I did test the 90mm at its closest focus point in a bin of water as well, and the result (~8mm minimum FOV width) came out the same as in air. This contradicts conventional wisdom about underwater flat ports, but might be a property of this and other tight FOV macro lenses?)
While an additional close-up lens is certainly not needed in front of this lens, it appears completely fine to add on a +6 or +12.5 (with some sacrifices to working distance):
Laowa 50mm f/2.8 2X Ultra Macro APO
The 50mm MFT macro lens from Laowa covers an optical base that doesn’t exist in the OM range. It remains very compact like the OM 60mm, but can focus much closer. The result at its minimum focus distance is comparable to the OM 90mm lens, and it does so with a wider/faster aperture capability. I find my images with this lens benefit from increases clarity and depth of field, compared to super-macro captures on the 90mm. I think it also makes a very nice macro/super-macro video lens. The main drawback is: no autofocus! I have been able to adapt a Nauticam focusing ring to work with this lens.
The Laowa MFT 50mm macro lens is capable of great super-macro images with close focus, per below. Even the +6 close-up lens can work, apparently. But don’t bother with anything thicker! The close working distance of this lens already does the job.
M.Zuiko Digital ED 30mm F3.5 Macro
The 30mm macro lens from OM System is likely overlooked, sitting in the shadow of its higher fidelity sibling, the 60mm. It does not impress with its modest (small) iris. However, this lens has an impressively close minimum focus distance.
This lens actually fills the frame with a smaller field of view than the 60mm! (~13mm, vs ~16.5mm for the 60mm: a ‘reproduction ratio’ of 1.25x.) It can focus about three times closer than the 60mm. That might be a bit too close for some things, but you can pull back to a ‘60mm full frame equivalent (field of view)’ as well, which is an underrated range for things like adult frogfish or blackwater dives.
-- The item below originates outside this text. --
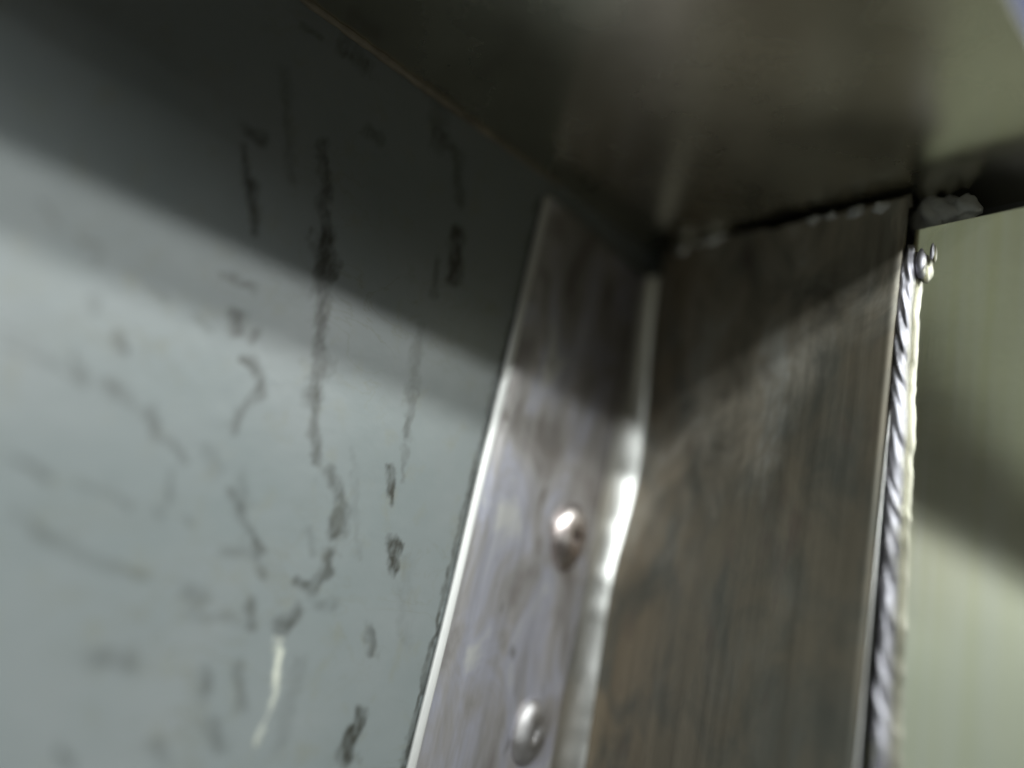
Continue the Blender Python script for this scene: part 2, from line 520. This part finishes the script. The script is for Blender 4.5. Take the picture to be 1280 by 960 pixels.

Here we see that the 30mm beats the 60mm in terms of minimum field of view, which is exactly why I wanted to do this test/blogpost, and vindicates all the work and writing therein.
Obviously, close-up lenses are not going to help (or even work at all) on a lens that already focuses at ~2cm away.
Summary
At these close ranges, the superior quality of proper MFT lenses over the TG-6 is clear. While well lit TG images will continue to impress, many of us are upgrading to MFT.
The luscious bokeh of [cropped?] 50+ megapixel full frame images will also continue to captivate, but this is no longer the only or best option for top level photography of small subjects. Size and weight-conscious travelers (and lens hoarders) in particular might be better served by today’s micro four-thirds options. It doesn’t hurt that the price points are often lower. The improved working distance and fidelity of the MFT lenses introduce an unparalleled quality, lightness and convenience for small subject photography.
Close-up lenses with MFT macro
I found it interesting what happens with the +6 and +12.5-dioptre close-up lenses, when paired with MFT macro lenses.
The INON +6 close-up lens is about 2cm thick. The physical space that this add-on lens occupies eats into our working distance, but in doing so, achieves a significantly tighter field of view (increased magnification): about one third ‘closer’ in the case of the 60mm (11 vs 16.5mm), and nearly that with the 90mm (5.5 vs 8mm). The result is a net benefit, for super-macro (or even micro) purposes.
The thicker (and heavier) +12.5 takes up a whopping 4cm of working distance, which begins to yield diminishing returns when placed in front of the MFT lenses. While sacrificing nearly all of our working distance, the +12.5 seems to get the 60mm or 90mm MFT lenses only about 10% tighter than the +6.
In the case of the 90mm macro lens, adding +6 or +12 close-up lens approaches the tightest FOV that the TG-6 can do, but with much more reliable quality, and a working distance that still allows for lighting.
Fortunately for these good quality close-up lenses, the images are still pleasingly sharp. But it is nice to see that when using good MFT equipment, big chonky add-on close-up lenses and flip adapters (etc.) are completely optional.
Real world examples
Here are a few recent underwater results with these MFT lenses, which I hope mean a bit more now in context of this discussion about what kind of gear we need for pleasing results.
My original motivation for getting out a measuring tape was to calibrate my camera/lens setups for estimating the sizes of real subjects, by creating a curve of the computed focus distance (included in EXIF info) versus controlled measurements (pictures of a ruler) at several known distances. There are calculators for field of view that can be used for this, but I suspect they will be systematically inaccurate for camera lenses underwater in dive housings. In-water results will have to come in a future post.